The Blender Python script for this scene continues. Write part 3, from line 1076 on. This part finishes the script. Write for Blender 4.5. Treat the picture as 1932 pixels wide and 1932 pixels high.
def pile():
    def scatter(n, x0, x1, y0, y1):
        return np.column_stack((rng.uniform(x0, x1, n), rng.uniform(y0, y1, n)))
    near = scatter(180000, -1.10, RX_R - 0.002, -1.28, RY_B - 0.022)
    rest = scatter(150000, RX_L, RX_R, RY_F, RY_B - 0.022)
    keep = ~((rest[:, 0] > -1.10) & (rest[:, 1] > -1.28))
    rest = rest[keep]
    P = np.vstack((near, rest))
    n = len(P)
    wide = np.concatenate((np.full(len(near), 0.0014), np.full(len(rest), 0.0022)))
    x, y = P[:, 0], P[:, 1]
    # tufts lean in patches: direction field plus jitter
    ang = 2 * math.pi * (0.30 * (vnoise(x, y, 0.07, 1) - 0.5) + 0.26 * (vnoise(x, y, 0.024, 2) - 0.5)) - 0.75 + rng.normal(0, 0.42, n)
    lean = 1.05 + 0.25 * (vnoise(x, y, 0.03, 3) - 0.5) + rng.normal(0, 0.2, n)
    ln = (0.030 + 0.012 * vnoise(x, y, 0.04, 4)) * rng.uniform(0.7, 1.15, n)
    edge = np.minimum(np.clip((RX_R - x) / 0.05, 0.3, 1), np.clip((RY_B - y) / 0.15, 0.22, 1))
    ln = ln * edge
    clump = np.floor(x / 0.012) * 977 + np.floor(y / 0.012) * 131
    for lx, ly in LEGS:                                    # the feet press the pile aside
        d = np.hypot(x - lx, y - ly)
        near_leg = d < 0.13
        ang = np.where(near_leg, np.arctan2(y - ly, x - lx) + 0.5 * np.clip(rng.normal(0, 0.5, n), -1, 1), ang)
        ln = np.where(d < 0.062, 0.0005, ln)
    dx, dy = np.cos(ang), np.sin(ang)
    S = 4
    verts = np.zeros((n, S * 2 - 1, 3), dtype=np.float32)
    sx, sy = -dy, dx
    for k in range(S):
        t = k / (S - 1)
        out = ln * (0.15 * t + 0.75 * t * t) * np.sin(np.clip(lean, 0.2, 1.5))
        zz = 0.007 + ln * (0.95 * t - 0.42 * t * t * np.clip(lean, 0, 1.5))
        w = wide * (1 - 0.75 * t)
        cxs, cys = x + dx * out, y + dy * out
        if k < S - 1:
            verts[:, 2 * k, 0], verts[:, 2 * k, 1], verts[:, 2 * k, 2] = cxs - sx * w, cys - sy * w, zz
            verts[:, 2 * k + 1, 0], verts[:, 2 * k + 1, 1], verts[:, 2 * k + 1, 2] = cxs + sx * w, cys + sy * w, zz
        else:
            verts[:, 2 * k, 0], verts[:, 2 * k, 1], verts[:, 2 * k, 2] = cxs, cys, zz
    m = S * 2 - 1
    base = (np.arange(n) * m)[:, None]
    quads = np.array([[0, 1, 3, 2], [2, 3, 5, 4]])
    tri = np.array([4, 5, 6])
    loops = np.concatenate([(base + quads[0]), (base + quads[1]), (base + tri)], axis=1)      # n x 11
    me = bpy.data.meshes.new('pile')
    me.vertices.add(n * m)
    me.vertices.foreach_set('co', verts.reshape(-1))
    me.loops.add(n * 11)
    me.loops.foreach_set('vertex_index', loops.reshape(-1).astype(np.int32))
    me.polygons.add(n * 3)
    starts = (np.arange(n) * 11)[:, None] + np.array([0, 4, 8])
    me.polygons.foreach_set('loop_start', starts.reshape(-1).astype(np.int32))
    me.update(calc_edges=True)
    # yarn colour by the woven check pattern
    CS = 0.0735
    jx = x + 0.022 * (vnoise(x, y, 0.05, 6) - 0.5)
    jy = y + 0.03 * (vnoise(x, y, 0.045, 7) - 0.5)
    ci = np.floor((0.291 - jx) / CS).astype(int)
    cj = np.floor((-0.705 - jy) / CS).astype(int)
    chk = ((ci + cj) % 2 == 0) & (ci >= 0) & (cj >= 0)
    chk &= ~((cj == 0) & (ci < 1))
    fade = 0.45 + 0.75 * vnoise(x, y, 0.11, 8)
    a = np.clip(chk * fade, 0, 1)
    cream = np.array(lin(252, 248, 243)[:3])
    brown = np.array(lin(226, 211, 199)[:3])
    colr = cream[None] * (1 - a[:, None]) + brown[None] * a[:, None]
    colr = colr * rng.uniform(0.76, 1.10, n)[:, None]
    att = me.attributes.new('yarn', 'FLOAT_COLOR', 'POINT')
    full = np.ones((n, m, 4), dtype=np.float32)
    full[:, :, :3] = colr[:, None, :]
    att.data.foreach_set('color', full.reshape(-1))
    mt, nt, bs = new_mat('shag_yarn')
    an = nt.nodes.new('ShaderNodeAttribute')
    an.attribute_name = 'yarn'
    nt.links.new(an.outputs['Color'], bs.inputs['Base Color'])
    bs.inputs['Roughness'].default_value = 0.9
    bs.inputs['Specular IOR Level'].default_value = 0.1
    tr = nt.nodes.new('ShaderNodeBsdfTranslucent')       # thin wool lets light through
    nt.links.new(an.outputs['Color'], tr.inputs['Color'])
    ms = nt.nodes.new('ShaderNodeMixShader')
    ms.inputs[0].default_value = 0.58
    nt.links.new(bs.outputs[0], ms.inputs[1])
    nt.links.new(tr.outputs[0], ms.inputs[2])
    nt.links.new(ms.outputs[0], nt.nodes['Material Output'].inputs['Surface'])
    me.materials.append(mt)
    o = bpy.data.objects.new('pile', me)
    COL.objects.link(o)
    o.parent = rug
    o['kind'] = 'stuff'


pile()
::::::
### Given instruction
Quote each line above in full, word for word.

### Complete output
The Blender Python script for this scene continues. Write part 3, from line 1076 on. This part finishes the script. Write for Blender 4.5. Treat the picture as 1932 pixels wide and 1932 pixels high.
def pile():
    def scatter(n, x0, x1, y0, y1):
        return np.column_stack((rng.uniform(x0, x1, n), rng.uniform(y0, y1, n)))
    near = scatter(180000, -1.10, RX_R - 0.002, -1.28, RY_B - 0.022)
    rest = scatter(150000, RX_L, RX_R, RY_F, RY_B - 0.022)
    keep = ~((rest[:, 0] > -1.10) & (rest[:, 1] > -1.28))
    rest = rest[keep]
    P = np.vstack((near, rest))
    n = len(P)
    wide = np.concatenate((np.full(len(near), 0.0014), np.full(len(rest), 0.0022)))
    x, y = P[:, 0], P[:, 1]
    # tufts lean in patches: direction field plus jitter
    ang = 2 * math.pi * (0.30 * (vnoise(x, y, 0.07, 1) - 0.5) + 0.26 * (vnoise(x, y, 0.024, 2) - 0.5)) - 0.75 + rng.normal(0, 0.42, n)
    lean = 1.05 + 0.25 * (vnoise(x, y, 0.03, 3) - 0.5) + rng.normal(0, 0.2, n)
    ln = (0.030 + 0.012 * vnoise(x, y, 0.04, 4)) * rng.uniform(0.7, 1.15, n)
    edge = np.minimum(np.clip((RX_R - x) / 0.05, 0.3, 1), np.clip((RY_B - y) / 0.15, 0.22, 1))
    ln = ln * edge
    clump = np.floor(x / 0.012) * 977 + np.floor(y / 0.012) * 131
    for lx, ly in LEGS:                                    # the feet press the pile aside
        d = np.hypot(x - lx, y - ly)
        near_leg = d < 0.13
        ang = np.where(near_leg, np.arctan2(y - ly, x - lx) + 0.5 * np.clip(rng.normal(0, 0.5, n), -1, 1), ang)
        ln = np.where(d < 0.062, 0.0005, ln)
    dx, dy = np.cos(ang), np.sin(ang)
    S = 4
    verts = np.zeros((n, S * 2 - 1, 3), dtype=np.float32)
    sx, sy = -dy, dx
    for k in range(S):
        t = k / (S - 1)
        out = ln * (0.15 * t + 0.75 * t * t) * np.sin(np.clip(lean, 0.2, 1.5))
        zz = 0.007 + ln * (0.95 * t - 0.42 * t * t * np.clip(lean, 0, 1.5))
        w = wide * (1 - 0.75 * t)
        cxs, cys = x + dx * out, y + dy * out
        if k < S - 1:
            verts[:, 2 * k, 0], verts[:, 2 * k, 1], verts[:, 2 * k, 2] = cxs - sx * w, cys - sy * w, zz
            verts[:, 2 * k + 1, 0], verts[:, 2 * k + 1, 1], verts[:, 2 * k + 1, 2] = cxs + sx * w, cys + sy * w, zz
        else:
            verts[:, 2 * k, 0], verts[:, 2 * k, 1], verts[:, 2 * k, 2] = cxs, cys, zz
    m = S * 2 - 1
    base = (np.arange(n) * m)[:, None]
    quads = np.array([[0, 1, 3, 2], [2, 3, 5, 4]])
    tri = np.array([4, 5, 6])
    loops = np.concatenate([(base + quads[0]), (base + quads[1]), (base + tri)], axis=1)      # n x 11
    me = bpy.data.meshes.new('pile')
    me.vertices.add(n * m)
    me.vertices.foreach_set('co', verts.reshape(-1))
    me.loops.add(n * 11)
    me.loops.foreach_set('vertex_index', loops.reshape(-1).astype(np.int32))
    me.polygons.add(n * 3)
    starts = (np.arange(n) * 11)[:, None] + np.array([0, 4, 8])
    me.polygons.foreach_set('loop_start', starts.reshape(-1).astype(np.int32))
    me.update(calc_edges=True)
    # yarn colour by the woven check pattern
    CS = 0.0735
    jx = x + 0.022 * (vnoise(x, y, 0.05, 6) - 0.5)
    jy = y + 0.03 * (vnoise(x, y, 0.045, 7) - 0.5)
    ci = np.floor((0.291 - jx) / CS).astype(int)
    cj = np.floor((-0.705 - jy) / CS).astype(int)
    chk = ((ci + cj) % 2 == 0) & (ci >= 0) & (cj >= 0)
    chk &= ~((cj == 0) & (ci < 1))
    fade = 0.45 + 0.75 * vnoise(x, y, 0.11, 8)
    a = np.clip(chk * fade, 0, 1)
    cream = np.array(lin(252, 248, 243)[:3])
    brown = np.array(lin(226, 211, 199)[:3])
    colr = cream[None] * (1 - a[:, None]) + brown[None] * a[:, None]
    colr = colr * rng.uniform(0.76, 1.10, n)[:, None]
    att = me.attributes.new('yarn', 'FLOAT_COLOR', 'POINT')
    full = np.ones((n, m, 4), dtype=np.float32)
    full[:, :, :3] = colr[:, None, :]
    att.data.foreach_set('color', full.reshape(-1))
    mt, nt, bs = new_mat('shag_yarn')
    an = nt.nodes.new('ShaderNodeAttribute')
    an.attribute_name = 'yarn'
    nt.links.new(an.outputs['Color'], bs.inputs['Base Color'])
    bs.inputs['Roughness'].default_value = 0.9
    bs.inputs['Specular IOR Level'].default_value = 0.1
    tr = nt.nodes.new('ShaderNodeBsdfTranslucent')       # thin wool lets light through
    nt.links.new(an.outputs['Color'], tr.inputs['Color'])
    ms = nt.nodes.new('ShaderNodeMixShader')
    ms.inputs[0].default_value = 0.58
    nt.links.new(bs.outputs[0], ms.inputs[1])
    nt.links.new(tr.outputs[0], ms.inputs[2])
    nt.links.new(ms.outputs[0], nt.nodes['Material Output'].inputs['Surface'])
    me.materials.append(mt)
    o = bpy.data.objects.new('pile', me)
    COL.objects.link(o)
    o.parent = rug
    o['kind'] = 'stuff'


pile()